Polls show that young people embrace socialism—but they also distrust government regulation and admire entrepreneurialis

Edward Glaeser:

For generations, younger Americans found Communists just as scary as Count Dracula, the Wicked Witch of the West, and Darth Vader. Socialism, so strongly associated with Marx and Lenin, never caught on in the United States. To modern millennials, however, fear of socialism seems as ancient as a rotary phone. In March 2019, Axios released results from a Harris poll showing that about half of millennial and Generation Z respondents believed that “our economy should be mostly socialist.” That result is no outlier, but rather a consistent finding over recent years. In 2018, Gallup found that 51 percent of 18- to 29-year-old Americans view socialism favorably; only 45 percent look at capitalism positively. An August 2018 YouGov poll revealed that only 30 percent of 18- to 29-year-olds had good feelings toward capitalism, while 35 percent regarded socialism positively. Bernie Sanders, an avowed Democratic Socialist, nearly captured the Democratic presidential nomination in 2016, thanks in part to youth support. Another Democratic Socialist, newly elected House member Alexandria Ocasio-Cortez from New York, herself a millennial, has achieved overnight celebrity, accumulating more than 3 million Twitter followers while trumpeting a 70 percent marginal tax rate.

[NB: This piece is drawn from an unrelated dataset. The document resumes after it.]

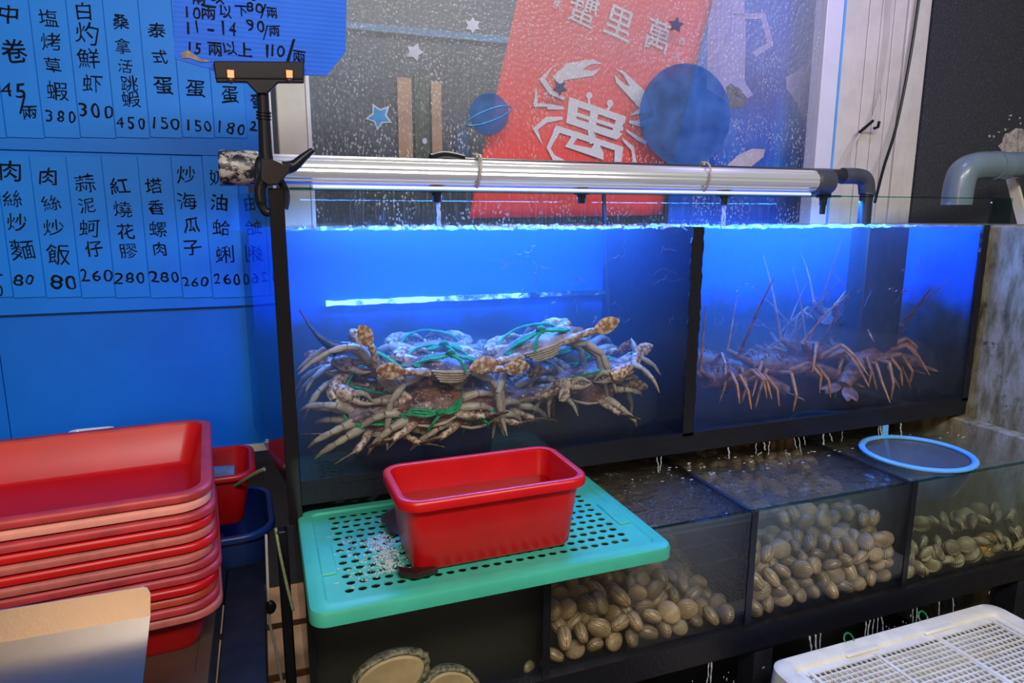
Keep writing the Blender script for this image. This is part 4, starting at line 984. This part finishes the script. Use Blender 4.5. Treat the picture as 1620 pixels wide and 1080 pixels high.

Just 25 years after the collapse of the Soviet Union, how can socialism have made such a comeback? The likeliest answer: the Great Recession left millennials looking for alternatives to capitalism, without the Cold War ideological guideposts that positioned older generations. Both the Right and the Left have redefined socialism, moreover, so that many young supporters now think that it just means a cuddlier, more equitable government.

Yet even if socialism has been redefined, its rising approval among the young is still a problem for proponents of economic liberty. For decades, apostles of free markets could condemn bad economic ideas merely by branding them “socialist,” because real-world Marxists did such a good job of showing how much evil could radiate from a state-controlled economy. But those negative examples are mostly vanquished now. The task ahead is to convince today’s young people that society requires liberty as well as compassion. The private ingenuity that generates new products and new jobs needs both incentives and reasonable regulation. If our current politics tell us anything, it is that this case must be made again, with arguments that resonate among Americans who’ve probably never heard of Lavrentiy Beria.